Last week, the Commerce, Manufacturing, and Trade Subcommittee of the House Energy and Commerce Committee announced that Target has agreed to testify on Capitol Hill as part of an early February hearing intended to "examine data breaches and their effect on consumers."

By Key Foster

Source: Flickr / Key Foster.

"By examining these recent breaches and their consequences on consumers, we hope to gain a better understanding of the nature of these crimes and what steps can be taken to further protect information and limit cyber threats," Reuters quoted the panel's chairman, Rep. Lee Terry (R-Neb.), as saying. 

In a recent interview with Jason Oxman, CEO of the Electronic Transactions Association, I asked what critical steps Congress could take to ensure that American consumers' information is protected. Oxman's trade organization represents the payments technology industry, and its 500 members process more than $4 trillion in payments annually.

Focused law enforcement resources
"Clearly the Target breach and other cybersecurity breaches we've seen recently are the product of very sophisticated international criminal syndicates that tend to congregate in Eastern Europe," Oxman said.

"One thing that Congress could do is really focus law enforcement resources on breaking up those international criminal syndicates, ensuring they are not getting any support or cover from the countries in which they operate, and trying to bring to justice some of these criminals who are really out there causing a lot of harm to merchants," he continued.

Big Data

Consider that in its 2013 Data Breach Investigations Report, Verizon noted that 92% of 621 data breaches it studied were the result of external actors outside of the victim organization, versus just 72% of the 90 seen in 2009. Of those external incidents, more than 55% were the result of organized crime syndicates.

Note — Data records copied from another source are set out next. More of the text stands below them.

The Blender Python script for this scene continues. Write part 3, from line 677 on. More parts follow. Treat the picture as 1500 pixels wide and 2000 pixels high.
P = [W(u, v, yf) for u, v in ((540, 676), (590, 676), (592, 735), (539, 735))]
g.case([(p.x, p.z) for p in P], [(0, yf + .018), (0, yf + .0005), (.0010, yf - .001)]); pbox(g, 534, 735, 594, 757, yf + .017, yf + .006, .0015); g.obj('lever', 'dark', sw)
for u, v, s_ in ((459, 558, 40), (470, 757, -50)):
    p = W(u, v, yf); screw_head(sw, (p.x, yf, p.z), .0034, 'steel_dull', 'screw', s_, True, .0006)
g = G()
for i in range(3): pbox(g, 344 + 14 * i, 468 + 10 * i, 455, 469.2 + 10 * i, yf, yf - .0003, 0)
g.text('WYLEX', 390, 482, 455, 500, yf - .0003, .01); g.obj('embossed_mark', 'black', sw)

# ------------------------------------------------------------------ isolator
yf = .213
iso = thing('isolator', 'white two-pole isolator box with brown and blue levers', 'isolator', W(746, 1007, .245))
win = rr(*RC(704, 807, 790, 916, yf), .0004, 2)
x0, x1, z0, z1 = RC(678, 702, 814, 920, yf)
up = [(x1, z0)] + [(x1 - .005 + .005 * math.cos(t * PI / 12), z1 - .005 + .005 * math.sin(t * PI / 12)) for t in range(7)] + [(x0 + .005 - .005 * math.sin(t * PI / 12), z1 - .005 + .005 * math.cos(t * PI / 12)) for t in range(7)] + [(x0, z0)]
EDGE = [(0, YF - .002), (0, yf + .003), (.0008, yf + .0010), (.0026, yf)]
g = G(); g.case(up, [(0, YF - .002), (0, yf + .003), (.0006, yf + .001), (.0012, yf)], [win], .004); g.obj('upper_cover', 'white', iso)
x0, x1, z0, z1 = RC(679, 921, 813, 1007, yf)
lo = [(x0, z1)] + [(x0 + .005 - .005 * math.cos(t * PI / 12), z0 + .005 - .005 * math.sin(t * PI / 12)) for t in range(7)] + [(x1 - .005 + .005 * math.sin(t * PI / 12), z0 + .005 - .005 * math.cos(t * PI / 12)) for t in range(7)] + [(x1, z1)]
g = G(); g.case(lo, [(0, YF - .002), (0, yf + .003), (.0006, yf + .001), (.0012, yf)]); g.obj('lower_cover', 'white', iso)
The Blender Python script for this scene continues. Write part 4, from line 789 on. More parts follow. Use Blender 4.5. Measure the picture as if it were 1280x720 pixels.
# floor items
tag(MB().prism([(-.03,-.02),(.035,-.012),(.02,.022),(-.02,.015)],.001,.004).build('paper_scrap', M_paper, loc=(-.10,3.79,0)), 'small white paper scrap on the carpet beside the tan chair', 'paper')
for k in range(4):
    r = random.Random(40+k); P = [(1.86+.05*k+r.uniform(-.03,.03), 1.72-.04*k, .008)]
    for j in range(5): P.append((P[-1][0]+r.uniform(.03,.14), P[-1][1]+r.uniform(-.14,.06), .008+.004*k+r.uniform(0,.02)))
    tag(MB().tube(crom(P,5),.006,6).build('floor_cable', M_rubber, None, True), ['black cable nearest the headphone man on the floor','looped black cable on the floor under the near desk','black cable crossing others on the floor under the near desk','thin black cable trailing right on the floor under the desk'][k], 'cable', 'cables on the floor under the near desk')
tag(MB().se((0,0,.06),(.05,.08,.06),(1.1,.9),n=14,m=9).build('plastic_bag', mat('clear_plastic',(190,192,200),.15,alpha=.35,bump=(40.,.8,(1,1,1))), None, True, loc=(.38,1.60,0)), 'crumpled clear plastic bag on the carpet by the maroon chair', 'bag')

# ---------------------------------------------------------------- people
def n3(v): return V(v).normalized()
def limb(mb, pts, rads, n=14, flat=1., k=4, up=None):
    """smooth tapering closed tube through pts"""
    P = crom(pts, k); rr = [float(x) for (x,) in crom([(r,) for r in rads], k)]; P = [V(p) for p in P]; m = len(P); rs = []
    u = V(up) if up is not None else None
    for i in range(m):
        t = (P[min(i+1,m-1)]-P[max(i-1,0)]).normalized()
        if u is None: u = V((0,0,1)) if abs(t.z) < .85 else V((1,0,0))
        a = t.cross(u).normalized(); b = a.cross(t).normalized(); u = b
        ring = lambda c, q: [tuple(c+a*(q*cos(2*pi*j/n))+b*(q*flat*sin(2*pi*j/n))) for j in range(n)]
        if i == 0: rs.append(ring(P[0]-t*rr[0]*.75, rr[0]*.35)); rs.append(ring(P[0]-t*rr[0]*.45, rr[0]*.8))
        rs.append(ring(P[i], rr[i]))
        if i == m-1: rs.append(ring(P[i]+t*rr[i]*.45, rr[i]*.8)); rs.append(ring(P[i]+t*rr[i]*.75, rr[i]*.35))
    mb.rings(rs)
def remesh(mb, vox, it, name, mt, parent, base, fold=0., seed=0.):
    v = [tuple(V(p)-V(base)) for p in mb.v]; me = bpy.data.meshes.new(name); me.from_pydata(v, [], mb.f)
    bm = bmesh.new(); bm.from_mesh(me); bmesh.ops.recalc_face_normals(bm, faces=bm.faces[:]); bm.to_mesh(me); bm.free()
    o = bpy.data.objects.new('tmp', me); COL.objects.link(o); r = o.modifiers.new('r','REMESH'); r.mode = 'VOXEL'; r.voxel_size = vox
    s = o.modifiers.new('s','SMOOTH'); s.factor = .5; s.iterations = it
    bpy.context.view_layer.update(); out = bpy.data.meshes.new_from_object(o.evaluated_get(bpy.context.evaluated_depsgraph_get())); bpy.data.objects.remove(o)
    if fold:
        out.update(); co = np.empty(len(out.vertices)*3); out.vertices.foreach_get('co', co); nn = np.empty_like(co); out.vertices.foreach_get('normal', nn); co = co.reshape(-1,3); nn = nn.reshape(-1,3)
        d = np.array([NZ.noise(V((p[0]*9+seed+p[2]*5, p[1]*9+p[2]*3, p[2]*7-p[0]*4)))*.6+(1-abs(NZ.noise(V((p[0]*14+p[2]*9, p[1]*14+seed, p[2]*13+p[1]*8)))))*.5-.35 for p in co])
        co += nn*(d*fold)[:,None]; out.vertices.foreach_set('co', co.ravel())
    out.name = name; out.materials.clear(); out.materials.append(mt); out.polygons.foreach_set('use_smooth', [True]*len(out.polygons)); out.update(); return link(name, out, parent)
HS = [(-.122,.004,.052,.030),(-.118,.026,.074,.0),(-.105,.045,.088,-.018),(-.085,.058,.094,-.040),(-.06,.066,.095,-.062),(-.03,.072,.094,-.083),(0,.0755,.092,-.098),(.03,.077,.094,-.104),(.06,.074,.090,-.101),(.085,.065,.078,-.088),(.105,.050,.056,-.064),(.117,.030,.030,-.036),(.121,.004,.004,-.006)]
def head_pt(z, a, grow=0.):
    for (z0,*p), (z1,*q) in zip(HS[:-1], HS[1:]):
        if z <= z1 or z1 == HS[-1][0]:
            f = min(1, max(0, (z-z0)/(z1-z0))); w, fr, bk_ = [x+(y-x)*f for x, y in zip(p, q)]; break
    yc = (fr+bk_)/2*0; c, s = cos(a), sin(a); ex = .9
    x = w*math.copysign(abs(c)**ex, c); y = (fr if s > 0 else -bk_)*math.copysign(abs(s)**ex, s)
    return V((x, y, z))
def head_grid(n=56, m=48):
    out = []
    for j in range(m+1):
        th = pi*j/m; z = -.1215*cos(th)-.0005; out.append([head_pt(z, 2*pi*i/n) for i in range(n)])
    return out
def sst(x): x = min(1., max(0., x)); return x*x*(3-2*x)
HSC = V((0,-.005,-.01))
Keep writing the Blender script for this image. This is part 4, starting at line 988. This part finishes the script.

The organized crime groups focused on the finance, retail, and food industries, and 40% of the attacks originated from Romania, Bulgaria, and Russia. Unsurprisingly, their desired data included payment cards, credentials, and bank account information. The study even said, "As economic and social activities continue to go online, criminals will follow in order to exploit the soaring amount of data that can be (all too easily) converted to cash."

Oxman said Congress should use its resources to put together a coordinated effort to stop these international criminals from targeting American consumers, as "part of the larger discussion of cybercrime that targets not only retailers, but other infrastructure here in the U.S."


One law
In addition to focused and targeted efforts against international cybercriminals, Oxman also said a key goal for Congress should be "harmonizing the manner by which consumers are notified of breaches."

He pointed to the recent example of Target's delays in alerting consumers following the holiday season data breach, as well as "Neiman Marcus in particular, which apparently knew about [its own 2013-14] breach for close to a month before it started notifying people."

"There are 46 different state laws that govern the time, place, and manner of breach notification for consumers," noted Oxman. "There should be a single federal law that sets out very clearly to companies that are breached: here is what you have to do, when you have to do it, and how you have to do it."


Sen. Patrick Leahy (D-Vt.).

To this end, Senate Judiciary Committee Chairman Patrick Leahy (D-Vt.) in January reintroduced his Personal Data Privacy and Security Act, which he has pushed since 2005. A press release from Leahy's office notes that "the bill would establish a national standard for data breach notification, and require American businesses that collect and store consumers' sensitive personal information to safeguard that information from cyber threats." 

Leahy said in the release that the Target data breach was "a reminder that developing a comprehensive national strategy to protect data privacy and cybersecurity remains one of the most challenging and important issues facing our Nation." 

That certainly seems to line up with Oxman's assertion that "if we had that single federal regime for breach notification, consumers would have a lot more protection and the ability to do what they need to do as soon as they need to do it in order to protect themselves from future breaches."

Americans everywhere can only hope the Target breach spurs elected officials to make the appropriate moves to protect them and their information.